I don't think that fsck could do anything for data integrity, so
that sounds like nonsense. Also, with journaling, fsck time is much
less important.
With conventional and journaling file systems, metadata-only
integrity is a way to achieve better performance and/or lower
complexity.
Ext3 and I guess reiserfs are usually not using full data
journalling either, because that is much slower. ext3 can, but I think
it comes with a serious speed penalty.
And last time I looked, full data journaling was discouraged for ext3
(apparently that part was no longer maintained).
If an application needs to ensure data integrity, it
should be handled in the application, not the filesystem. The
application can usually do this much more efficiently. Or at all.
What does data journalling buy you, if you need to be
able to handle application crashes and such anyway, too?

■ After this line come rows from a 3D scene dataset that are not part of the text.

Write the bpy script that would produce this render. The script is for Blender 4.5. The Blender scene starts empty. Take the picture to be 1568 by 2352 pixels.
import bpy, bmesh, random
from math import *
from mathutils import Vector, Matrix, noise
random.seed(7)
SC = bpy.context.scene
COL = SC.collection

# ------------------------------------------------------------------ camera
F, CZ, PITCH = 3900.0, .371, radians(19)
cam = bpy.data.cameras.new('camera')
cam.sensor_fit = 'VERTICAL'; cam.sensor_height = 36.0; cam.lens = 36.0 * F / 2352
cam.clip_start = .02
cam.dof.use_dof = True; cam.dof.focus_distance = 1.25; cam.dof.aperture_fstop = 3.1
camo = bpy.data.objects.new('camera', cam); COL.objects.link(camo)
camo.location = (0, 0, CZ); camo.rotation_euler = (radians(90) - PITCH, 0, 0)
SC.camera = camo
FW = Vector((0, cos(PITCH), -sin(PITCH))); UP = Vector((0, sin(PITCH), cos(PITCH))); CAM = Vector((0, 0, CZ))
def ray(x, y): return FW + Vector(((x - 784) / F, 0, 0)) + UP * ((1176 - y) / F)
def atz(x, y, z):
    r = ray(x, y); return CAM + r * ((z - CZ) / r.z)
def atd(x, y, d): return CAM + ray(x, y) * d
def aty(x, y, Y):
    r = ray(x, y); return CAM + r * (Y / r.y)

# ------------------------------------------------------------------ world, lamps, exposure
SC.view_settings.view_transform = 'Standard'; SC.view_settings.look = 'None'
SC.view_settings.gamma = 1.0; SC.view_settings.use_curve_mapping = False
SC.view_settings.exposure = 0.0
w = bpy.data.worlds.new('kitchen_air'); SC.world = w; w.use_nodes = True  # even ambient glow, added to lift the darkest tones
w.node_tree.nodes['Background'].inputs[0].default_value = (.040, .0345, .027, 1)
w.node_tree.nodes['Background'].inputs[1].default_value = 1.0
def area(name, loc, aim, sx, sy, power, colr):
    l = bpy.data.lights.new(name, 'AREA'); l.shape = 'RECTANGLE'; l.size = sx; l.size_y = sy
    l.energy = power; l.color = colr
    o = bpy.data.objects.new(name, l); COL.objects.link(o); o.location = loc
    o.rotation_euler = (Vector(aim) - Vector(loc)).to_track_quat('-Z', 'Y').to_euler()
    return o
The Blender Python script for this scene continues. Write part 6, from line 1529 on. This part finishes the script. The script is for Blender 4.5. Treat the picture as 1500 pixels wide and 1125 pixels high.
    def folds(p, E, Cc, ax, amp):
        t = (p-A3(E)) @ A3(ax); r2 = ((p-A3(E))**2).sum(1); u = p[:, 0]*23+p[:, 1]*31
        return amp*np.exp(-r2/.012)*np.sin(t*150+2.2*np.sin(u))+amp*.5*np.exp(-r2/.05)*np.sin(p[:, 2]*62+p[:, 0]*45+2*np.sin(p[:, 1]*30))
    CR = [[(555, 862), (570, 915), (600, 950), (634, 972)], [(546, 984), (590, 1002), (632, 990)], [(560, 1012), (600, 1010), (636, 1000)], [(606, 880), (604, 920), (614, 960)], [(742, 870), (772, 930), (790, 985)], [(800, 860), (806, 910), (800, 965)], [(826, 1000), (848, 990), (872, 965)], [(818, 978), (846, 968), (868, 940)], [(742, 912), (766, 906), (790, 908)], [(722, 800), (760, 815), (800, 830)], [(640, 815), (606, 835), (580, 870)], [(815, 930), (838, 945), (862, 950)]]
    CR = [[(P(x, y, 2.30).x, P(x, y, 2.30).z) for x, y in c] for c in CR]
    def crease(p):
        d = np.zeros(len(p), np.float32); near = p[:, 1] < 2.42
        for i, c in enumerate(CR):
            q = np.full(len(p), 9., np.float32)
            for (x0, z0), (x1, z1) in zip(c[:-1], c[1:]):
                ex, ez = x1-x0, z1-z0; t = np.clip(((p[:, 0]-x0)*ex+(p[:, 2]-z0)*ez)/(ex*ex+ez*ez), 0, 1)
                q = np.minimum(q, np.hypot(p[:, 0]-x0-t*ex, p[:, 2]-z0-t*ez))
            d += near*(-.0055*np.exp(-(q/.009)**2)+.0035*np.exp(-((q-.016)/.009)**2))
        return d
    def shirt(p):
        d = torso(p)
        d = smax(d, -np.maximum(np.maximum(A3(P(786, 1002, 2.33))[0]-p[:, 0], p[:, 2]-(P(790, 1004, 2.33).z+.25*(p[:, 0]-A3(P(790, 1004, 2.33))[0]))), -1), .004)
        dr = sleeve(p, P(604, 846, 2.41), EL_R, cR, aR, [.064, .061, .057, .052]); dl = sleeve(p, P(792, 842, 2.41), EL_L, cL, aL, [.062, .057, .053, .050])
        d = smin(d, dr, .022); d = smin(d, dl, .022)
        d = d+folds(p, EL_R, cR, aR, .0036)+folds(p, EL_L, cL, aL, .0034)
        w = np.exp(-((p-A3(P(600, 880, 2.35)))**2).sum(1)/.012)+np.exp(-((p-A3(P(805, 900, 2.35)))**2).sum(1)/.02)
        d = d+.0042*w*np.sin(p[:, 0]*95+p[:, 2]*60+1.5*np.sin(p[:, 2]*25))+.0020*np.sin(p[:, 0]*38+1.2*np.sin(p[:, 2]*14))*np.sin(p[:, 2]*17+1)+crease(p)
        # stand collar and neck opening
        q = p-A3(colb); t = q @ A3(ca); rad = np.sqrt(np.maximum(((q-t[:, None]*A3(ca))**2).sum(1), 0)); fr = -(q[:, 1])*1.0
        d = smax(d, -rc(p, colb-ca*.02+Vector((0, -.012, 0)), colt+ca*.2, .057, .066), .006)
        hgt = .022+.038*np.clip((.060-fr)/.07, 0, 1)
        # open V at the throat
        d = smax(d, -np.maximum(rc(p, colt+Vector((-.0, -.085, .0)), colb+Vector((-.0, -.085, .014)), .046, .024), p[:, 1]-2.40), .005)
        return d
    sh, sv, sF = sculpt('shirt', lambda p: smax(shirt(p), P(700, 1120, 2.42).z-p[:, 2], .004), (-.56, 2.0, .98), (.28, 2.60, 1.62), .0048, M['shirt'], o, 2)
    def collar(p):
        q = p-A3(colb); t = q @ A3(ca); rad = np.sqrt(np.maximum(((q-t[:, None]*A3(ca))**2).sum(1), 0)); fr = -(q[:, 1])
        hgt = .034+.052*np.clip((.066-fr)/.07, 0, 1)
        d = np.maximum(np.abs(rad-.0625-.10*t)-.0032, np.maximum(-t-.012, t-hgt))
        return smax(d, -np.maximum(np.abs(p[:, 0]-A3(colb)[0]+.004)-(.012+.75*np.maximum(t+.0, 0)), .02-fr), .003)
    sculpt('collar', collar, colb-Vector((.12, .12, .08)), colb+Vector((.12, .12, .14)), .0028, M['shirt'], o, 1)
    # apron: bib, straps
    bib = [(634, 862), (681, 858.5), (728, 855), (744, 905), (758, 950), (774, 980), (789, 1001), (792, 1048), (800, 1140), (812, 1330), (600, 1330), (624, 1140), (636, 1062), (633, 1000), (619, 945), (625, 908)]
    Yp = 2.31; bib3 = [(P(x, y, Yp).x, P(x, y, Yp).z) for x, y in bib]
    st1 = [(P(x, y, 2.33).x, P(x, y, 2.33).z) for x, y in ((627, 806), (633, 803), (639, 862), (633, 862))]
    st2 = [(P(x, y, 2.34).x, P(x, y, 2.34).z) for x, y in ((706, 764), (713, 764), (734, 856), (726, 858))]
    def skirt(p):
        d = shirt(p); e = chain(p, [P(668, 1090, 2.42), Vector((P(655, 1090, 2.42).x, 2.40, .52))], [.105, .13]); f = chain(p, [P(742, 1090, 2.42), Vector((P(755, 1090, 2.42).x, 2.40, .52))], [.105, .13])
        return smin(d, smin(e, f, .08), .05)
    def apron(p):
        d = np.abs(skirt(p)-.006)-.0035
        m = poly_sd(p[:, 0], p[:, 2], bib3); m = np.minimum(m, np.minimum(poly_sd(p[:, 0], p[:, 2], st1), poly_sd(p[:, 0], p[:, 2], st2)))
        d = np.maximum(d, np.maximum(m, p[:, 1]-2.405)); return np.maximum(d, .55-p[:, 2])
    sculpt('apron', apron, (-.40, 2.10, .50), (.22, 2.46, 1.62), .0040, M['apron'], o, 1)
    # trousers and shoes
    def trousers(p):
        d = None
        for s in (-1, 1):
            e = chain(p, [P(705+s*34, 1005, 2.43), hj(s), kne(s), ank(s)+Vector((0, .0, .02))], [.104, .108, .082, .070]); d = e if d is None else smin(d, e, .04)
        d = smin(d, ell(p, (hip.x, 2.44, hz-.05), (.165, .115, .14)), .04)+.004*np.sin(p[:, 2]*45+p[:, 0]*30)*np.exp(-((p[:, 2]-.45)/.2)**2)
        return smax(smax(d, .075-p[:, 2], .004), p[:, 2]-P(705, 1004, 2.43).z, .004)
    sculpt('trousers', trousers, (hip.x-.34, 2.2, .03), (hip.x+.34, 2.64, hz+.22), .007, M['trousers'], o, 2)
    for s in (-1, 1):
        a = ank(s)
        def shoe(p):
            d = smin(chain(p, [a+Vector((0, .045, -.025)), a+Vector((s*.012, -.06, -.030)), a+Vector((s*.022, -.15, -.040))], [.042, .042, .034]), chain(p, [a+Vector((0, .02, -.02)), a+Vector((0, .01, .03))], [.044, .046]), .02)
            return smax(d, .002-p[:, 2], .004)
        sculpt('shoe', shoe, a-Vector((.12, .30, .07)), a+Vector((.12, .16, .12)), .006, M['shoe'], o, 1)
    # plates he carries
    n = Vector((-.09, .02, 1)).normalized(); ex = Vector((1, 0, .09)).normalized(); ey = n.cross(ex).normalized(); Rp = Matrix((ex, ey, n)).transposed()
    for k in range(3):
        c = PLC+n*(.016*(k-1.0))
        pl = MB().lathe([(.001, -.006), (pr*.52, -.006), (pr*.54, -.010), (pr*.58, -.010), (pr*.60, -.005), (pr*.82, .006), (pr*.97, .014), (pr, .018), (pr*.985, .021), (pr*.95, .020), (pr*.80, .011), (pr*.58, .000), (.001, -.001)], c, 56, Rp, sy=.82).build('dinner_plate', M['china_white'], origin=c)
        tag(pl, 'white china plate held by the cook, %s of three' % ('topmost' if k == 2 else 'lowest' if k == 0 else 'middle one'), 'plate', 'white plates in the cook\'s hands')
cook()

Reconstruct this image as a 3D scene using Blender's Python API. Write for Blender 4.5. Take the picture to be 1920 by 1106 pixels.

What happens on an application crash is completely different from what
happens on an system crash (power outage, OS crash etc). You can
write an application such that it will not lose data on an application
crash, but it can still lose data in case of a system crash (e.g., if
the programmer forgot some fsync()s). And resilience against
application crashes can be tested much better than resilience against
system crashes.
So what I would like to see is a file system with in-order
semantics, i.e., where there is no difference between what happens
on an application crash and what happens on a system crash. And with
the right file system, providing this can be more efficient than
littering the applications with fsync()s.